| Anti-Semitic Pamphlets: Demanded Jews pay $50 tax, prove they owned their homes and cars, and register with the government.. (Screen capture from YouTube video) |
By Alec Luhn
The barricades that mark the entrance to the "Donetsk People's Republic" are plastered with anti-fascist posters, including an American flag with a swastika in place of the stars. The pro-Russian protestors who have set up their own government in the occupied administration building see the new Kiev regime as dominated by intolerant Ukrainian nationalists, which is why it was more than a little ironic when an antisemitic flyer appeared on Wednesday ordering Jews to register with these new authorities.

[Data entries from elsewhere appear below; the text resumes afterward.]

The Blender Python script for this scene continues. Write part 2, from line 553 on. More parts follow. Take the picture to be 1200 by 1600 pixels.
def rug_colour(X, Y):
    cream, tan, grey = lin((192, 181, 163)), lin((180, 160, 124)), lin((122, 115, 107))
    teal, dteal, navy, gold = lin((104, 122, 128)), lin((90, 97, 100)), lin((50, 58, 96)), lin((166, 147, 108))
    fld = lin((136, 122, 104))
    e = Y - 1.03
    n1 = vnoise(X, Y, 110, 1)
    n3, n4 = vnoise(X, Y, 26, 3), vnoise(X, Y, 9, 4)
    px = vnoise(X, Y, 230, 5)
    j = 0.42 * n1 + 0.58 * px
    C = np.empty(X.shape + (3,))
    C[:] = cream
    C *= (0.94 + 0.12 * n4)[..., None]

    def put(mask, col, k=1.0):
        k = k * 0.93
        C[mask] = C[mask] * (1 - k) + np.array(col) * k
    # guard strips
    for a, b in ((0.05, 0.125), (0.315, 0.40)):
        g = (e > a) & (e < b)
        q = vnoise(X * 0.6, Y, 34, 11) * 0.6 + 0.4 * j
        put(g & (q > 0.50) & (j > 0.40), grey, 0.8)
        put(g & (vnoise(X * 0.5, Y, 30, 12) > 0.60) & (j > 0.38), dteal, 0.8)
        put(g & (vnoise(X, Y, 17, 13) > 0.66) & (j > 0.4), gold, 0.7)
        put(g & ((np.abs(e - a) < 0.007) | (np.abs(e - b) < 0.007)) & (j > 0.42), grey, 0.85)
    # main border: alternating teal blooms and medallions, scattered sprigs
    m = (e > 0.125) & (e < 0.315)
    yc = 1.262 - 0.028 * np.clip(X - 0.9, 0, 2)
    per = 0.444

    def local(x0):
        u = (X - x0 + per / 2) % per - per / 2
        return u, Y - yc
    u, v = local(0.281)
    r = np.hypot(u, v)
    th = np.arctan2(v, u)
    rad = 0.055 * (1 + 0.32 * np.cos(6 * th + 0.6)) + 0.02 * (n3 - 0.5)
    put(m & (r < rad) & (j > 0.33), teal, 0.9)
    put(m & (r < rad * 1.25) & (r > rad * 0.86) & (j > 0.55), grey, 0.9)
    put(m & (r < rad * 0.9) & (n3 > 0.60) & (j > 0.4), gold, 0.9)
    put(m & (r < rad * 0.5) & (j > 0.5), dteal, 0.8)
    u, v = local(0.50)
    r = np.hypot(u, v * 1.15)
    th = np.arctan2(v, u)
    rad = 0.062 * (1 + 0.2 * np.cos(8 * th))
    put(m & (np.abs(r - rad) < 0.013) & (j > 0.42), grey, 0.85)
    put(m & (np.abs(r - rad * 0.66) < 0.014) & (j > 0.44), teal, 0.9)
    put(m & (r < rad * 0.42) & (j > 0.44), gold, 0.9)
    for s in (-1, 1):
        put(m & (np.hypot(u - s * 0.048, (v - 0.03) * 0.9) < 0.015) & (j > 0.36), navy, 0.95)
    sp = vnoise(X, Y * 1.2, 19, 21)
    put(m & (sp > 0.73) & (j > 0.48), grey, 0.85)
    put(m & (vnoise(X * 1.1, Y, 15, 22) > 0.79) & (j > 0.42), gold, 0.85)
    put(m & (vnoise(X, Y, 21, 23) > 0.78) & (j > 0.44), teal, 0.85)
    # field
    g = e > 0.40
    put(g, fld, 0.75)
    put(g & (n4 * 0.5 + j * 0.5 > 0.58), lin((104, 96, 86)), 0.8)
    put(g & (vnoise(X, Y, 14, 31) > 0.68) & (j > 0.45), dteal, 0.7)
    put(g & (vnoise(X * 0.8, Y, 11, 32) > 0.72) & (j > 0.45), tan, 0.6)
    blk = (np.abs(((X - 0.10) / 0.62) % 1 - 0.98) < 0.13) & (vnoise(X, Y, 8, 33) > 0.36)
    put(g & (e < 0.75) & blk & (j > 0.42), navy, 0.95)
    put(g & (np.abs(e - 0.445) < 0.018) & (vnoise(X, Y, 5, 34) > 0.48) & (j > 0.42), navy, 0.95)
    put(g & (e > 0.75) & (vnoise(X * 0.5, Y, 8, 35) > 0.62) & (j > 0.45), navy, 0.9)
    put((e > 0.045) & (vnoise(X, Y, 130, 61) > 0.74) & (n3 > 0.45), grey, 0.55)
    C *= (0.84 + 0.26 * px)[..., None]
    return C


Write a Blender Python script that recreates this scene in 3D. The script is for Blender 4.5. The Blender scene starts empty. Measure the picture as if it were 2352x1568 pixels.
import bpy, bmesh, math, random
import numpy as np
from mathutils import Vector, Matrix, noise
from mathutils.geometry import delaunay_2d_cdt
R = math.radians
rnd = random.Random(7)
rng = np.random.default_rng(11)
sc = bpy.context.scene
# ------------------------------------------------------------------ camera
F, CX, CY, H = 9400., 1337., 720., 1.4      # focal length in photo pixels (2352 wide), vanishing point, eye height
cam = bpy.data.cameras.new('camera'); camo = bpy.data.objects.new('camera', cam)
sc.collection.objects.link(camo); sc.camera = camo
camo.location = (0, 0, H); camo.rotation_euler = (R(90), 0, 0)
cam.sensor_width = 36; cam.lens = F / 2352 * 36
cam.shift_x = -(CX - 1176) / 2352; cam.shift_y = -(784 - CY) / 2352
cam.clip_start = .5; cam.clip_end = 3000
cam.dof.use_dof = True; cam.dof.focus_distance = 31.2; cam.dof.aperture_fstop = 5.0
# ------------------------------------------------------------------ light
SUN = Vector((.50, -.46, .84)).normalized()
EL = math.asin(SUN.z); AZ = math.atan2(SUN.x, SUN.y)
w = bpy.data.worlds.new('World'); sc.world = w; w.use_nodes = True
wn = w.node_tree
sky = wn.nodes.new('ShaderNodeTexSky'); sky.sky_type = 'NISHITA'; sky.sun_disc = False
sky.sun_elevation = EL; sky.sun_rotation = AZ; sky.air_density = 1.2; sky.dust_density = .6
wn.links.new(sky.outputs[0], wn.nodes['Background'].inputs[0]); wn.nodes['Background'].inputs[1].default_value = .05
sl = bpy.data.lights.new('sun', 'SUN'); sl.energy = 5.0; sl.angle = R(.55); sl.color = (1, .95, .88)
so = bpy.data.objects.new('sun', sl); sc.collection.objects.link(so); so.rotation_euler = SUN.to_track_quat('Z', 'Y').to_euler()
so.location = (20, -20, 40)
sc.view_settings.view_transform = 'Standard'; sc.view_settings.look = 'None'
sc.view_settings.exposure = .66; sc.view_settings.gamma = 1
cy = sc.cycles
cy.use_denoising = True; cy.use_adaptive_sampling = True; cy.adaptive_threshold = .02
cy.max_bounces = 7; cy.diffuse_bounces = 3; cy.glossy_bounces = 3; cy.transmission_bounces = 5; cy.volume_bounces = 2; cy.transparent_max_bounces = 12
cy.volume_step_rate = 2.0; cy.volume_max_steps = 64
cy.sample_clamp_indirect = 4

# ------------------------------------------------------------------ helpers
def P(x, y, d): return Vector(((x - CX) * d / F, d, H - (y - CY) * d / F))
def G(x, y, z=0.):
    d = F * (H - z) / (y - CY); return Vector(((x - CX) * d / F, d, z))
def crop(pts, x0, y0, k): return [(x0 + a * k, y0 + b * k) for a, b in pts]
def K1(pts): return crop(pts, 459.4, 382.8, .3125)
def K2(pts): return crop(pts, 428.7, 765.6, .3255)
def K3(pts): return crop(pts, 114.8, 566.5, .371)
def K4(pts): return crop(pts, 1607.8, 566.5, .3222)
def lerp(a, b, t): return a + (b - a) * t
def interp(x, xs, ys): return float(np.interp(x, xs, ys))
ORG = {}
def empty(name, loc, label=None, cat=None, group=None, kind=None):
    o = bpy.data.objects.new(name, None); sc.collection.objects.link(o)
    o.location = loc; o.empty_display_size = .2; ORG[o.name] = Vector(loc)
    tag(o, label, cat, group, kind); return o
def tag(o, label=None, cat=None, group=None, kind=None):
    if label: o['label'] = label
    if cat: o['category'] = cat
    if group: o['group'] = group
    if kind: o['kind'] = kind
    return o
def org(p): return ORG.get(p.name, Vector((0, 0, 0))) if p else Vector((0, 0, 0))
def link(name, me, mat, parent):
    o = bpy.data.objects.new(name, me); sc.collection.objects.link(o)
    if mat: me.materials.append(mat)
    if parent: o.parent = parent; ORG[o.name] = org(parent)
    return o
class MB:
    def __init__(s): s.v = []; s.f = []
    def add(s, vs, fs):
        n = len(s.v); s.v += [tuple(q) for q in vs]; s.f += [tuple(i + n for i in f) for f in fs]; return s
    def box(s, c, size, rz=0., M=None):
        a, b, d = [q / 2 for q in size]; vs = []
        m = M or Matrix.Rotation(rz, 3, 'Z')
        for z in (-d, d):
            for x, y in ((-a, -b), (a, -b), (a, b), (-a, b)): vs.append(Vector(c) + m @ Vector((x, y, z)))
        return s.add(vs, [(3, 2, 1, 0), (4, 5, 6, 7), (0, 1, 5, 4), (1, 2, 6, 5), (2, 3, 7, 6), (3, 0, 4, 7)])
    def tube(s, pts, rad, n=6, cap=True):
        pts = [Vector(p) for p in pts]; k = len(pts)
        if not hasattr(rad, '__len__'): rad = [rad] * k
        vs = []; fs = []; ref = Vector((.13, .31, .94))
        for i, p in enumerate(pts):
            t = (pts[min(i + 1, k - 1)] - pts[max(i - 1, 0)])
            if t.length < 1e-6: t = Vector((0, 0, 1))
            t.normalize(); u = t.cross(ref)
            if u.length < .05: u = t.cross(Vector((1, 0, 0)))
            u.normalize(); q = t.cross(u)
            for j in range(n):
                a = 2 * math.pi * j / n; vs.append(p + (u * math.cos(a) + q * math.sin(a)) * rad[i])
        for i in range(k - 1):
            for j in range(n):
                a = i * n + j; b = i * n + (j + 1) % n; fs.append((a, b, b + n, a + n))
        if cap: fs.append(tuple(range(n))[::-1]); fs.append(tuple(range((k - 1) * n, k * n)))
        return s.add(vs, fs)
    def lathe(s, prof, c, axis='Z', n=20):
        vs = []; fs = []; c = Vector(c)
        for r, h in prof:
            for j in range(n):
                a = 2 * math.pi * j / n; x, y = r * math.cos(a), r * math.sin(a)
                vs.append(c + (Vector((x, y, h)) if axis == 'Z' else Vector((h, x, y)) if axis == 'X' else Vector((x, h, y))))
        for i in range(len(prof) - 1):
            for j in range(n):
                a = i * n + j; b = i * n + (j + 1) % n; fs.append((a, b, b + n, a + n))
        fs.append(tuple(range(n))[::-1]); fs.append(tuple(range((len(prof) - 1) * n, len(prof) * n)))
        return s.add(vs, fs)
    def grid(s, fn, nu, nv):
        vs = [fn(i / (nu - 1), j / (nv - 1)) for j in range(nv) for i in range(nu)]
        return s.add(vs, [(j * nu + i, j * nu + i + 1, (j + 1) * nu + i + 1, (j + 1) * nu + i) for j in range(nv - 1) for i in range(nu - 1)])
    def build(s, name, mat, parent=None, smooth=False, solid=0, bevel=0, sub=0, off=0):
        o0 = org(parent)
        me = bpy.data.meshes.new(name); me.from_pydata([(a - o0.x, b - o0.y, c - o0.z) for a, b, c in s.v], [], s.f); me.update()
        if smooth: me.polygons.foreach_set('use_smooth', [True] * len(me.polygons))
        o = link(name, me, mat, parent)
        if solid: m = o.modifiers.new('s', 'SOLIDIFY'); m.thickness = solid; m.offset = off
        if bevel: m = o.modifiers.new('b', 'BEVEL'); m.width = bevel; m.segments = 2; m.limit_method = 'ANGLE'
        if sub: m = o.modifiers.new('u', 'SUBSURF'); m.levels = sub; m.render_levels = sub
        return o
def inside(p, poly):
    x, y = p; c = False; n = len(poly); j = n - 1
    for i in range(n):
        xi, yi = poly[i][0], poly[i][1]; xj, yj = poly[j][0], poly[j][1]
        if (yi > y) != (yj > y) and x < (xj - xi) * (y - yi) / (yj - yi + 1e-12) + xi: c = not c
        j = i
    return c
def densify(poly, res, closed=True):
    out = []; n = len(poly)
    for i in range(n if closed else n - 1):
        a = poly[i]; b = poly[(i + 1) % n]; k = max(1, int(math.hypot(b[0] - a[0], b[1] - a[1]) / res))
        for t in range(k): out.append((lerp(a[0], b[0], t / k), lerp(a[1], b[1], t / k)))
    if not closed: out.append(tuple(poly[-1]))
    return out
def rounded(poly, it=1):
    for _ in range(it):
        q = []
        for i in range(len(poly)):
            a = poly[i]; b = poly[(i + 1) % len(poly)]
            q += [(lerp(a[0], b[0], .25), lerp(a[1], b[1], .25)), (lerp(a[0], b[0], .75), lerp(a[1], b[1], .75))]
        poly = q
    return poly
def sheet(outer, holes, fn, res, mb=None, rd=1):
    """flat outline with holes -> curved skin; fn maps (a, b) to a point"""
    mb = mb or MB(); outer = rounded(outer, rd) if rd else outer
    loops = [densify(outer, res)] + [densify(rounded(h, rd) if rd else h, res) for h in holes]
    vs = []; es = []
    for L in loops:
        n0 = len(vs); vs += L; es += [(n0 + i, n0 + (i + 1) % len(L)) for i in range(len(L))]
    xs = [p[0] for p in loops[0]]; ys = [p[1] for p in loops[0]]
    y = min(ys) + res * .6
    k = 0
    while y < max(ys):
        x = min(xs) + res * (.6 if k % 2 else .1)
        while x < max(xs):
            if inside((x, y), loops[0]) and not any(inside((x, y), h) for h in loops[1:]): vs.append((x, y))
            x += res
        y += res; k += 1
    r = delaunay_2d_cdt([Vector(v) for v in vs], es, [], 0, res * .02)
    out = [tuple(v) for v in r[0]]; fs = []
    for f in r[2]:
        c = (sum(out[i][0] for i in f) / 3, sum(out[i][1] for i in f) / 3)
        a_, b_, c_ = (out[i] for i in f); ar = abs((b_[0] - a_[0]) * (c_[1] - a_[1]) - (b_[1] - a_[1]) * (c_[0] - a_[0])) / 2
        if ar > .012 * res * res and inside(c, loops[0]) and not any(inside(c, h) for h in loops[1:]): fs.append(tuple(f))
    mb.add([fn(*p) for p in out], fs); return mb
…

US secretary of state John Kerry soon waded into the media storm over the piece of paper, describing it as "grotesque" and "beyond unacceptable". But on Friday the chairman of the Donetsk People's Republic and the city's chief rabbi both stated that the flyer was a fake meant to discredit the so-called republic or the Jewish community.
The hoax has nonetheless contributed to the tense, divisive atmosphere in eastern Ukraine, where pro-Ukrainian and pro-Russian protests have ended in violence in recent weeks. A vicious information war has raged around the military operation Kiev is staging to try to take back buildings from pro-Russian demonstrators and militia, with Ukrainian media vilifying the protestors as "terrorists" and Russian media regularly calling the Kiev government a "fascist junta".
"I think it's someone trying to use the Jewish community in Donetsk as an instrument in this conflict. That's why we're upset," the chief rabbi, Pinchas Vishedski, told journalists on Friday.